Круг собутыльников — это, надо полагать, по меньшей мере, человек десять. Кто же были эти собутыльники? Назови хоть одного? Не может… А когда разболтал? Неизвестно… И каким образом от собутыльников „тайна“ дошла до мультилауреата Карпова? Молчит… Да ты, сердцевед, за кого же нас держишь?
Дальше „рассказ Василия“ в переложении автора: „А дело было так. Сталин понимал, что он не молод (в 65 лет это все понимают, кроме, как увидим, Карпова. — Авт.) и на коня не садился с времен Гражданской войны, да и тогда редко бывал в седле, больше руководил в салон-вагоне“.
Такой, дескать, был салонный руководитель этот „вождь народа“ Сталин, хочет внушить нам сочинитель. А еще, как уверяет, Верховный был ужасно сонлив. Смотрите, говорит, 30 апреля 1945 года Жуков звонил ему из Берлина. В ответ слышит:
„— Товарищ Сталин только что лег спать.
— Прошу разбудить. Дело срочное“.
Обратите внимание на похожесть ситуации, — бдит разведчик, — когда произошло нападение Германии, Сталин спал. И вот кончается война, и Жуков опять поднимает Верховного с постели» (Правда. 26.4.02).
Что из этого следует? Да не то ли, что он всю войну от начала до конца проспал? А Карпов за это время под храп Верховного поймал и привел 124 «языка».
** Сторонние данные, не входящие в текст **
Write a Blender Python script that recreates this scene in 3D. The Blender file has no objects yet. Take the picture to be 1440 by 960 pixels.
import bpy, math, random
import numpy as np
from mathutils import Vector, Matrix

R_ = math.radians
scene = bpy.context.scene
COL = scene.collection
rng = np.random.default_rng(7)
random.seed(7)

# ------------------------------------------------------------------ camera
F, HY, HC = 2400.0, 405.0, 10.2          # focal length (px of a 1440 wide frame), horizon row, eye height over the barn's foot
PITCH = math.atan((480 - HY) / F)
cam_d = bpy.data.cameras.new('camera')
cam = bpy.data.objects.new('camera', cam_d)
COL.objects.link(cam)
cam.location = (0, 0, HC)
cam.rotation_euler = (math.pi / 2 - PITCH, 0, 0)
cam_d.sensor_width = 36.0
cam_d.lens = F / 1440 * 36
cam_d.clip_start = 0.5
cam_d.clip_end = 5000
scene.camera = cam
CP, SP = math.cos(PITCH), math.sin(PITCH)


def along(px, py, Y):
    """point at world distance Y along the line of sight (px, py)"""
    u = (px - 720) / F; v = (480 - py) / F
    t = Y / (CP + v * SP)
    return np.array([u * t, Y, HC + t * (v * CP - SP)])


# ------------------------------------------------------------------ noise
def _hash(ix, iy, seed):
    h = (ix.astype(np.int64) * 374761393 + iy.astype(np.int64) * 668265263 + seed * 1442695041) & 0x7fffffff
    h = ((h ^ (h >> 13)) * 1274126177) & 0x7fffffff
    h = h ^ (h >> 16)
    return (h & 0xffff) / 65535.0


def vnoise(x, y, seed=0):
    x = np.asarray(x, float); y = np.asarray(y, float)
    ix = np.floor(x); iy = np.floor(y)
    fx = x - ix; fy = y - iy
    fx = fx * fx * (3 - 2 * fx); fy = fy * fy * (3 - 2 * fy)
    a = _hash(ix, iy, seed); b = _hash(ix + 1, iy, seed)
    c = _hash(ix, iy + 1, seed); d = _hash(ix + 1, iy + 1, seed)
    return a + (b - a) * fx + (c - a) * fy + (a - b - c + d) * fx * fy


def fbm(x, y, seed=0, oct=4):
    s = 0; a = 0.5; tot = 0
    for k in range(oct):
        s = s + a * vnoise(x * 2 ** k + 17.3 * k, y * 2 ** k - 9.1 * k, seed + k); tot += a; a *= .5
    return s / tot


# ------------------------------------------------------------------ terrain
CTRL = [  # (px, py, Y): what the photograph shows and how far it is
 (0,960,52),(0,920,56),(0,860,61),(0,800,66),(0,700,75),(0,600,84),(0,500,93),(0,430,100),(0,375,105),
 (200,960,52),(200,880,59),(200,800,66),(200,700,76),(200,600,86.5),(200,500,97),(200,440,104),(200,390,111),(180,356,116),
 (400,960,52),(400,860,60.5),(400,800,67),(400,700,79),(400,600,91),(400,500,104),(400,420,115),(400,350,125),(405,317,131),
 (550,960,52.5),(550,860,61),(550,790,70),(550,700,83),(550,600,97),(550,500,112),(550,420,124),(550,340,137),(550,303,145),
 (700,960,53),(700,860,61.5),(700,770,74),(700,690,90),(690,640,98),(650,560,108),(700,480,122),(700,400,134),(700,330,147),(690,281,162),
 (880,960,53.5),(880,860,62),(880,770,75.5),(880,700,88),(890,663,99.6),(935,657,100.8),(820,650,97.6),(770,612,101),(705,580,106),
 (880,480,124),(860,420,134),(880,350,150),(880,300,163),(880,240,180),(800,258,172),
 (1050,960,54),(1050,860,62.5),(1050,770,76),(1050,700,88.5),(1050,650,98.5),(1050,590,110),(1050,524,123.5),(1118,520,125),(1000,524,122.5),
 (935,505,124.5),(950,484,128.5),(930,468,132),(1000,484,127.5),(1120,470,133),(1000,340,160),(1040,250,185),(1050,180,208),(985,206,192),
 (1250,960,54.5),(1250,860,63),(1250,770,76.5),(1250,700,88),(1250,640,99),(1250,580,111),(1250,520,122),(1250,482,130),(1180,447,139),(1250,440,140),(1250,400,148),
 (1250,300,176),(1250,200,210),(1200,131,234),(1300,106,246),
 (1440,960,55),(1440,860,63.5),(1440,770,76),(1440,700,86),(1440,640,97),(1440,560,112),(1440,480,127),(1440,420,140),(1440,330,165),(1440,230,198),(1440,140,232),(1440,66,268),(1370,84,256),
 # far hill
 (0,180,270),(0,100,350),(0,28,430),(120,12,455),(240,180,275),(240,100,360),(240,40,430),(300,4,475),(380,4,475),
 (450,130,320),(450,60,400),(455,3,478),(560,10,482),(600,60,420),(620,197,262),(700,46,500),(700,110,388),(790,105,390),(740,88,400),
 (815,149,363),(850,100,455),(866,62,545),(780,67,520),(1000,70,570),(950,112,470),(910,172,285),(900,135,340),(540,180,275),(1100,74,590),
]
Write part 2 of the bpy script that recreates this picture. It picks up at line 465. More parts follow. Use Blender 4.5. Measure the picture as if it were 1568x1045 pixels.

Дальше следуют две страницы подробнейшего — словно сам все видел — издевательского текста о том, как ночью Сталин в сопровождении начальника своей охраны Власика и сына Василия явился в Манеж, где «горел полный свет» и, следовательно, кроме «коновода» был кто-то из работников Манежа, и пытался с налету освоить верховую езду. Но поскольку «фокус не удался» парад было поручено принимать Жукову.
Все это чушь зеленая. Такое мог сочинить только человек, люто ненавидящий Сталина и не имеющий ни малейшего представления о том, что это такое — Сталин. Когда я рассказал Александру Проханову про эту чушь, он заметил: «Мне легче представить в седле Надежду Константиновну». И был, пожалуй, прав.
Если все-таки на минуту согласиться с Карповым, что Сталин горел желанием прогарцевать по Красной площади, то должен же военный писатель соображать, что Красная площадь это не полевая тропинка, что грандиозный Парад с его великим многолюдством, громом музыки, обилием ярких плакатов — это не тихий ночной Манеж. В такой обстановке надо так умело владеть лошадью, как это может только профессиональный кавалерист, каковыми и были маршалы Жуков и Рокоссовский. А говорить о 65-летнем старике, загоревшемся желанием принимать парад в седле, может лишь сильно необыкновенный человек, каковым Владимир Васильевич Карпов и является.
Но вот ведь еще какой поразительный факт. Карпов пишет в «Маршале Жукове»: «на моем письменном столе оказался наконец-то первый вариант воспоминаний Жукова» (т. 1, с. 78). Каким образом? Почему? С какой стати? Странно… Но, видимо, это действительно было так.